:: Provided material ::

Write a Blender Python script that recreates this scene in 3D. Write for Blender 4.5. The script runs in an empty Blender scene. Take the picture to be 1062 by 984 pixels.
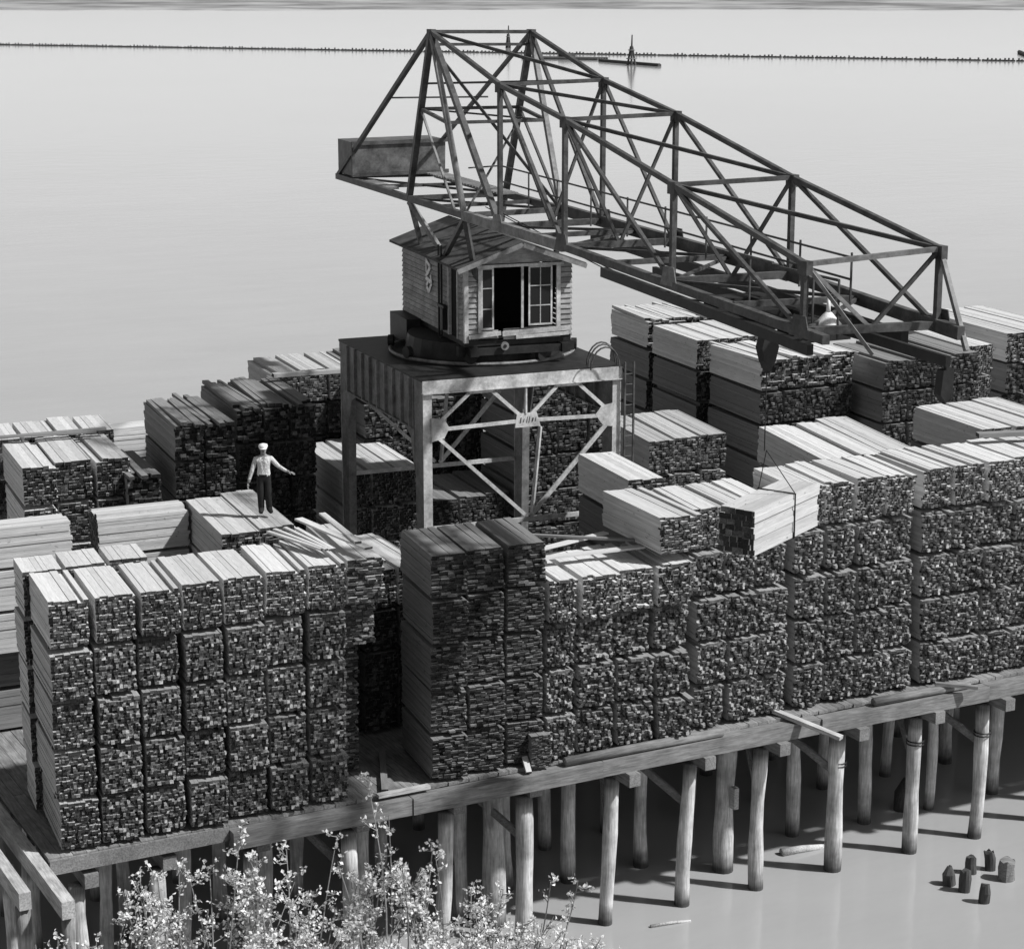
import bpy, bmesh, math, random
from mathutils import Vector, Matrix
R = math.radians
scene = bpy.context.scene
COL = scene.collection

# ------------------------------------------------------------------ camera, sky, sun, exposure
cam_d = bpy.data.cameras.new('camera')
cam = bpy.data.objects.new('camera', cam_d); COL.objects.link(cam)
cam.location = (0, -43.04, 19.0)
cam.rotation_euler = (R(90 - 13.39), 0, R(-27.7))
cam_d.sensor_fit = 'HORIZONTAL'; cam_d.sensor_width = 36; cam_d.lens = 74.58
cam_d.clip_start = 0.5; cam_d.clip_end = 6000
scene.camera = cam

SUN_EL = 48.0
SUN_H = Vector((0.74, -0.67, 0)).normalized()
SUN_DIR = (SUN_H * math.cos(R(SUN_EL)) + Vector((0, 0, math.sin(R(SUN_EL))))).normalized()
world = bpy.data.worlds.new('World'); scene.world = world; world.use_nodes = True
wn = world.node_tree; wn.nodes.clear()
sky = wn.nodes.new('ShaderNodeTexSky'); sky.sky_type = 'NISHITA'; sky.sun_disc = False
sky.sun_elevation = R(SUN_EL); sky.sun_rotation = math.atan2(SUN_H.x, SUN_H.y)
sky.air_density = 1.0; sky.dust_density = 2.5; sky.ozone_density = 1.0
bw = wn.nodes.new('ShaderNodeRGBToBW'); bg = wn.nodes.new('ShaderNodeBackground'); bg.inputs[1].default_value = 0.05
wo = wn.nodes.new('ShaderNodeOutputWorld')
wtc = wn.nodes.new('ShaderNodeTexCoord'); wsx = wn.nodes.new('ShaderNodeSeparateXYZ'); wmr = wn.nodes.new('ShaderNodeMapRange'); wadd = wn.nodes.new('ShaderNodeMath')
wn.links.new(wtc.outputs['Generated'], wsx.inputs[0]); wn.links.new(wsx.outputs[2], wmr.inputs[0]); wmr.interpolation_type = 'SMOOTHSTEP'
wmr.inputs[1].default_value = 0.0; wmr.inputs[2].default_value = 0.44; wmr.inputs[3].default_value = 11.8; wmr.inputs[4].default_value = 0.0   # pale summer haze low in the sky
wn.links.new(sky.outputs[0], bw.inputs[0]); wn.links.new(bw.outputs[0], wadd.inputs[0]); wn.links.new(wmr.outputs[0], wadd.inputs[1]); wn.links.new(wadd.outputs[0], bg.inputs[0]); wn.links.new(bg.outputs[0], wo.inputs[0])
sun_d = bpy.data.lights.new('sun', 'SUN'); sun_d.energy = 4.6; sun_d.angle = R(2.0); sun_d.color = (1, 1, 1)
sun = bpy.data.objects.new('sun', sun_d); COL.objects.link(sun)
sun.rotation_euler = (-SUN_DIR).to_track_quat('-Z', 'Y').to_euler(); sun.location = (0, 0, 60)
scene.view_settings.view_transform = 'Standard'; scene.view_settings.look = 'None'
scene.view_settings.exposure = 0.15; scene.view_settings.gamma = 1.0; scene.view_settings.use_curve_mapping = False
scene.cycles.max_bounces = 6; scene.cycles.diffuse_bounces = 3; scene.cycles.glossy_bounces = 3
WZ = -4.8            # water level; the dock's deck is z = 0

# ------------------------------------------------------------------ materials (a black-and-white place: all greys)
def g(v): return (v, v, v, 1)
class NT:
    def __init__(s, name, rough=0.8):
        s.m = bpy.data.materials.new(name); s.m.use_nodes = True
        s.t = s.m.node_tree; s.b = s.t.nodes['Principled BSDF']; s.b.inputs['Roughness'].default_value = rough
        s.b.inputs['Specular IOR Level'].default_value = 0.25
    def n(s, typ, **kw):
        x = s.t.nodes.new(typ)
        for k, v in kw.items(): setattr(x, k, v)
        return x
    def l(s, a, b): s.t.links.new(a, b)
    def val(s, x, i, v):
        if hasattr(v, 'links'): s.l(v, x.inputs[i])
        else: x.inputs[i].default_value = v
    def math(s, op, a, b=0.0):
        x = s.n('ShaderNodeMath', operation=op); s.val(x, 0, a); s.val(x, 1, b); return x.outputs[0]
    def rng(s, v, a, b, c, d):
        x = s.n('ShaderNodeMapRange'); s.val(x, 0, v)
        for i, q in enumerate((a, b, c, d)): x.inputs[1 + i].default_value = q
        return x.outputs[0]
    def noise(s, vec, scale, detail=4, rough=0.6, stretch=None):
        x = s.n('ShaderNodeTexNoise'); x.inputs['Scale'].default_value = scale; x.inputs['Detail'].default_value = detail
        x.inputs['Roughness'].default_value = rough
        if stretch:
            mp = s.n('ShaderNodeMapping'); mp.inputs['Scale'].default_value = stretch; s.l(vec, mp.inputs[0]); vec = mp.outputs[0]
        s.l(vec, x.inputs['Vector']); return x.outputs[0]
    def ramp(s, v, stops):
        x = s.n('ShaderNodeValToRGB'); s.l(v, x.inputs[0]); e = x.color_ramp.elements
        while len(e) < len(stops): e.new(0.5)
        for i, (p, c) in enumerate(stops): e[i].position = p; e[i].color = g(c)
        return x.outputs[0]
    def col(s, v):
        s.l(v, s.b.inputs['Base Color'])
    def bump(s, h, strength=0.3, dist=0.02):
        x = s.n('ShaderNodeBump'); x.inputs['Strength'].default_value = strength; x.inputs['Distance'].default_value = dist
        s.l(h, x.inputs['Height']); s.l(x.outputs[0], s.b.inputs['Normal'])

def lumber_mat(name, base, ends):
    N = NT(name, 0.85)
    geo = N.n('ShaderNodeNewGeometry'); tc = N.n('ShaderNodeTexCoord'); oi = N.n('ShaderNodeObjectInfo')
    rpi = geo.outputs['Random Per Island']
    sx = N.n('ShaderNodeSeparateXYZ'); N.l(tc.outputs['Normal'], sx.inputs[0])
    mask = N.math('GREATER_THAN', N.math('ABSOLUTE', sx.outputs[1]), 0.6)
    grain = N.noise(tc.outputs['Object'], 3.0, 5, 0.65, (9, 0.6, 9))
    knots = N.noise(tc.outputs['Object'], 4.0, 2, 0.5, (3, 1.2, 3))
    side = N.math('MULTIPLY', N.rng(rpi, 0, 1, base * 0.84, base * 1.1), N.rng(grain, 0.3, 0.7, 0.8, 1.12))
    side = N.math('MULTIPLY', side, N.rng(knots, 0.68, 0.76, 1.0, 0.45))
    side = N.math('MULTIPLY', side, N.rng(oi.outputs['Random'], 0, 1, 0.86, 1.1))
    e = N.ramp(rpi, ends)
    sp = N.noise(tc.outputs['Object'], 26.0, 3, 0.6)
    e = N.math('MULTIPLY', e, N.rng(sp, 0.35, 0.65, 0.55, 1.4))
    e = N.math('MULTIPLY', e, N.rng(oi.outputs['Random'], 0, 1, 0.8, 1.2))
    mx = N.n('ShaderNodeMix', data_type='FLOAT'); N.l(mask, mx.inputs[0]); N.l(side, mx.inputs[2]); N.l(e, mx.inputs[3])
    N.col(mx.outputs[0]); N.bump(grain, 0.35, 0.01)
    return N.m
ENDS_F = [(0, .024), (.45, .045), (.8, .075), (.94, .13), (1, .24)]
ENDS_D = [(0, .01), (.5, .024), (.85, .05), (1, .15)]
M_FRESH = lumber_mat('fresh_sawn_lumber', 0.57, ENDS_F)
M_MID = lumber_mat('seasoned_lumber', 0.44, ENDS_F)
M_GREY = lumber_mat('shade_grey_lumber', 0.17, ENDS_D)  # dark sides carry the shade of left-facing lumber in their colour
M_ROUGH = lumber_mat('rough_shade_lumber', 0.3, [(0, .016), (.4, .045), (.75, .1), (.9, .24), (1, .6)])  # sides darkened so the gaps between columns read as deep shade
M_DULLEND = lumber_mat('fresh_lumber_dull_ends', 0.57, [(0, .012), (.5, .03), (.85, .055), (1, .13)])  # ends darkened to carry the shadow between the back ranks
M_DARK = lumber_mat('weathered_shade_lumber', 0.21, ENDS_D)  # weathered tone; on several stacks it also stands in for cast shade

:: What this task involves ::
Write down every line from the opening of the listing to the line with "scene.camera = cam", both included, and nothing else; the pictures are omitted.

:: Task answer ::
Write a Blender Python script that recreates this scene in 3D. Write for Blender 4.5. The script runs in an empty Blender scene. Take the picture to be 1062 by 984 pixels.
import bpy, bmesh, math, random
from mathutils import Vector, Matrix
R = math.radians
scene = bpy.context.scene
COL = scene.collection

# ------------------------------------------------------------------ camera, sky, sun, exposure
cam_d = bpy.data.cameras.new('camera')
cam = bpy.data.objects.new('camera', cam_d); COL.objects.link(cam)
cam.location = (0, -43.04, 19.0)
cam.rotation_euler = (R(90 - 13.39), 0, R(-27.7))
cam_d.sensor_fit = 'HORIZONTAL'; cam_d.sensor_width = 36; cam_d.lens = 74.58
cam_d.clip_start = 0.5; cam_d.clip_end = 6000
scene.camera = cam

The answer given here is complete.